# Direction:
Quote from the first line below through the line that contains "MI, .12, 20, .3)", both included, and leave the pictures out.

# Given information:
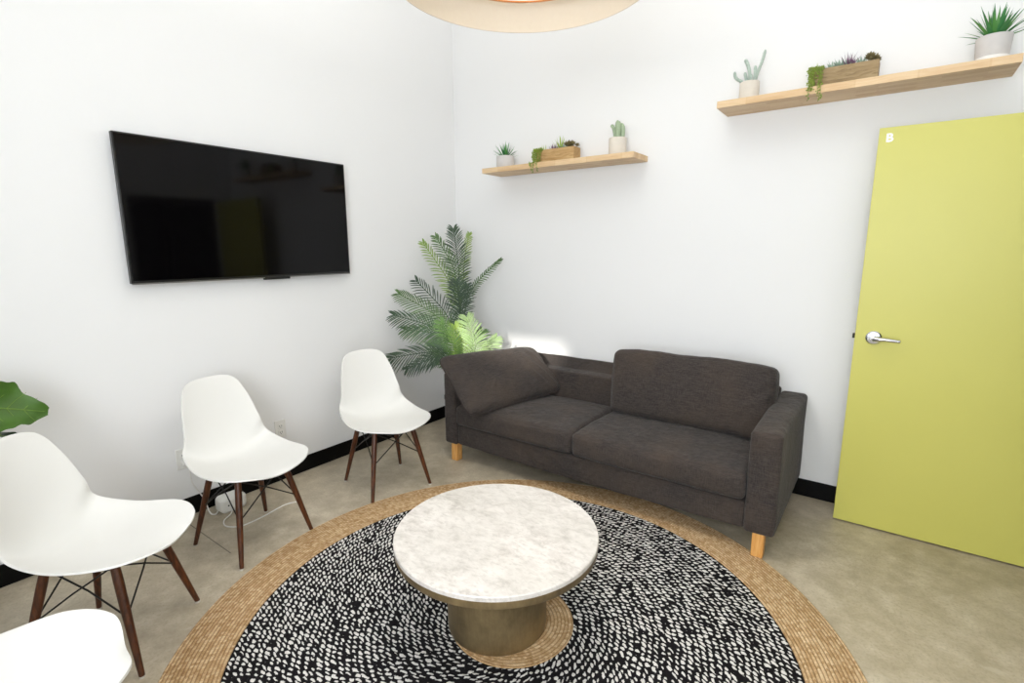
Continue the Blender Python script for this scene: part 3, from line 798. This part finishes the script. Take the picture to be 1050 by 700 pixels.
frond(P(462, 380, -.05), P(456, 366, -.08), P(446, 352, -.1), MI, .12, 20, .3)

# ------------------------------------------------------------------ fig plant at the left edge
fg = Vector((.28, -3.32, 0))
fig = tag(empty('potted_fig', fg), 'broad-leaved fig plant at the left edge of the frame, behind the chair', 'plant')
MB().lathe([(0, 0), (.12, 0), (.15, .28), (.15, .30), (.138, .30), (.136, .27), (0, .27)], n=40, cap0=False, cap1=False).build('pot', M['planter'], fig)
MB().lathe([(0, .275), (.135, .275), (.136, .27)], n=32, cap0=False, cap1=False).build('soil', M['soil'], fig)
MB().tube([(0, 0, .27), (.01, .01, .6), (0, .02, .95), (.01, .0, 1.25)], [.014, .012, .010, .007], n=10).build('stem', M['stem_brown'], fig)
def fig_leaf(base, tip, wid, mat, sag=.04, nrm=None):
    b, t = Vector(base), Vector(tip); d = (t-b); L = d.length; d.normalize()
    nrm = Vector(nrm) if nrm else Vector((0, 0, 1)); side = d.cross(nrm).normalized(); up = side.cross(d)
    vs = []; fs = []; nn = 44; mm = 8
    for i in range(nn+1):
        u = i/nn
        w = wid*(math.sin(PI*min(1, u*.93+.03))**.8)*(.66+.5*u-.55*max(0, u-.72)*3)*(1+.05*math.sin(u*46))
        w = max(w, wid*(.13 if u > .93 else .07)*(1 if u < .99 else .6))
        c = b+d*L*u+Vector((0, 0, -sag*u*u))
        for j in range(mm+1):
            s = 2*j/mm-1
            wob = 1+.10*abs(s)*math.sin(u*22+s)
            vein = -.004*abs(math.sin(u*24-abs(s)*4))
            vs.append(c+side*w*s*wob*.5+up*(.16*w*s*s+vein*abs(s)+.012*math.sin(u*17+2*s)*abs(s))-fg)
    for i in range(nn):
        for j in range(mm): fs.append((i*(mm+1)+j, i*(mm+1)+j+1, (i+1)*(mm+1)+j+1, (i+1)*(mm+1)+j))
    mb = MB().add(vs, fs)
    o = mb.build('leaf', mat, fig, angle=180)
    vn = MB().tube([b-fg+d*L*q+Vector((0, 0, -sag*q*q))+up*.002 for q in (0, .25, .5, .75, .97)], [.0032, .0028, .0022, .0016, .0008], n=6)
    for q in (.15, .28, .41, .54, .67, .8):
        for s in (1, -1):
            c0 = b-fg+d*L*q+Vector((0, 0, -sag*q*q))+up*.002; ww = wid*.36*math.sin(PI*(q*.93+.03))
            vn.tube([c0, c0+side*s*ww*.5+d*ww*.35+up*.16*ww*.12, c0+side*s*ww+d*ww*.8+up*.16*wid*.13], [.0013, .001, .0006], n=5)
    vn.build('leaf_vein', M['fig_vein'], o)
    MB().tube([b-fg-d*.05, b-fg], .0035, n=6).build('petiole', M['stem_brown'], o)
    return o
V = Vector
fig_leaf((.31, -3.17, .93), (.305, -2.812, .826), .205, M['fig'], .02, (.85, -.25, .5))
fig_leaf((.30, -3.20, .83), (.29, -2.905, .742), .11, M['fig_dark'], .02, (.2, -.1, 1))
fig_leaf((.33, -3.22, .72), (.34, -2.95, .69), .13, M['fig'], .02, (.5, -.1, .9))
random.seed(12)
for k in range(9):
    a = 2.6+k*2.399*.45; z = .55+.085*k; b = fg+V((.05*math.cos(a), .05*math.sin(a), z))
    L = .28; t = b+V((math.cos(a)*L, math.sin(a)*L, .06))
    t.x = max(.05, t.x); t.y = min(t.y, -3.05)
    fig_leaf(b, t, .17, M['fig'], .05)

# ------------------------------------------------------------------ outlets, charger and cables
def outlet(y, z, label, plug):
    t = tag(empty('wall_outlet', (0, y, z)), label, 'outlet', 'white wall outlets')
    MB().box(0, .006, -.036, .036, -.058, .058).build('cover_plate', M['white_plastic'], t, bevel=.003)
    for s in (1, -1):
        f = MB().box(.005, .0085, -.017, .017, s*.020-.014, s*.020+.014).build('socket', M['white_plastic'], t, bevel=.002)
        MB().box(.0083, .0090, -.008, -.0055, s*.020-.004, s*.020+.006).box(.0083, .0090, .0055, .008, s*.020-.004, s*.020+.006).box(.0083, .0090, -.002, .002, s*.020-.011, s*.020-.007).build('slot', M['slot'], f, smooth=False)
    return t
outlet(-2.245, .330, 'white double wall outlet left of the chair under the television, with a cable plugged in', True)
outlet(-1.688, .333, 'white double wall outlet right of the chair under the television', False)
# brick / router on floor
rt = tag(empty('power_adapter', (.115, -2.075, 0)), 'white plastic power box on the floor by the black baseboard, behind a chair', 'electronics')
vs, fs = rbox(-.045, .045, -.068, .068, 0, .084, .018, (4, 6, 4), (.004, .004, .006), 0)
MB().add(vs, fs).build('housing', M['white_plastic'], rt, angle=180)
MB().tube([(.046, -.035, .045), (.0505, -.035, .045)], .004, n=12).build('indicator', M['slot'], rt)
def cable(pts, label, plug=None):
    t = tag(empty('power_cable', pts[0]), label, 'cable', 'white cables')
    p0 = Vector(pts[0]); p = cat_rom([Vector(q)-p0 for q in pts], 10)
    MB().tube(p, .0035, n=8).build('cord', M['cable'], t)
    if plug: MB().box(0.001, .03, -.014, .014, -.012, .012).build('plug', M['cable'], t, bevel=.004)
cable([(.009, -2.245, .310), (.05, -2.240, .29), (.055, -2.235, .2), (.06, -2.19, .09), (.09, -2.18, .012), (.12, -2.165, .004), (.125, -2.152, .02)], 'white power cable hanging from the outlet down to the floor box', True)
cable([(.168, -2.10, .03), (.185, -2.11, .006), (.23, -2.17, .004), (.30, -2.19, .004), (.36, -2.14, .004), (.36, -2.03, .004), (.34, -1.93, .004), (.335, -1.87, .004), (.36, -1.81, .004)], 'white cable looping over the concrete floor beneath the chair')

# ------------------------------------------------------------------ pendant lamp
LC = Vector((1.965, -1.825, 2.30))
lamp = tag(empty('pendant_lamp', LC), 'cream drum pendant lamp with copper-rimmed glowing diffuser, at the top of the frame', 'lamp')
MB().lathe([(.430, 0), (.433, 0), (.433, .32), (.430, .32), (.430, 0)], n=96, cap0=False, cap1=False).build('lamp_shade', M['shade'], lamp)
MB().lathe([(0, .075), (.335, .075), (.335, .085), (0, .085)], n=96, cap0=False, cap1=False).build('diffuser', M['diffuser'], lamp)
MB().lathe([(.335, .070), (.341, .070), (.341, .092), (.335, .092), (.335, .070)], n=96, cap0=False, cap1=False).build('diffuser_rim', M['copper'], lamp)
sp = MB()
for k in range(3):
    a = k*2*PI/3+.4; sp.tube([(0, 0, .30), (.431*math.cos(a), .431*math.sin(a), .30)], .003, n=6)
    sp.tube([(.338*math.cos(a), .338*math.sin(a), .09), (.338*math.cos(a), .338*math.sin(a), .30)], .002, n=6)
sp.build('spider_frame', M['copper'], lamp)
MB().tube([(0, 0, .29), (0, 0, H-LC.z-.02)], .0035, n=8).build('cord', M['cable'], lamp)
MB().lathe([(0, H-LC.z-.03), (.05, H-LC.z-.03), (.055, H-LC.z), (0, H-LC.z)], n=32, cap0=False, cap1=False).build('ceiling_canopy', M['pot_white'], lamp)

# ------------------------------------------------------------------ lights
def light(name, kind, loc, energy, col, **kw):
    ld = bpy.data.lights.new(name, kind); ld.energy = energy; ld.color = col
    for k, v in kw.items(): setattr(ld, k, v)
    o = bpy.data.objects.new(name, ld); o.location = loc; COL.objects.link(o); return o
light('pendant_glow', 'AREA', LC+Vector((0, 0, .068)), 18, (1, .95, .89), shape='DISK', size=.60, spread=2.2)
up = light('pendant_uplight', 'AREA', LC+Vector((0, 0, .315))  , 78, (1, .985, .965), shape='DISK', size=.5)
up.rotation_euler = (PI, 0, 0)
w = light('added_window_fill', 'AREA', ((W2[0]+W2[1])/2, YS-.02, (W2[2]+W2[3])/2), 170, (.90, .95, 1.0), shape='RECTANGLE', size=W2[1]-W2[0]-.1, size_y=W2[3]-W2[2]-.1)  # soft fill placed in the added large window
w.rotation_euler = (PI/2, 0, 0)
sun = light('sun', 'SUN', (0, -6, 5), 14, (1, .96, .88), angle=math.radians(2.6))
sun.rotation_euler = Vector((0.0, 1, -.5)).to_track_quat('-Z', 'Y').to_euler()
wd = bpy.data.worlds.new('sky'); S.world = wd; wd.use_nodes = True
wd.node_tree.nodes['Background'].inputs[0].default_value = (.80, .90, 1, 1); wd.node_tree.nodes['Background'].inputs[1].default_value = 1.5

S.view_settings.view_transform = 'Standard'; S.view_settings.look = 'None'
S.view_settings.gamma = 1; S.view_settings.use_curve_mapping = False; S.view_settings.exposure = -1.18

# The completed task:
Continue the Blender Python script for this scene: part 3, from line 798. This part finishes the script. Take the picture to be 1050 by 700 pixels.
frond(P(462, 380, -.05), P(456, 366, -.08), P(446, 352, -.1), MI, .12, 20, .3)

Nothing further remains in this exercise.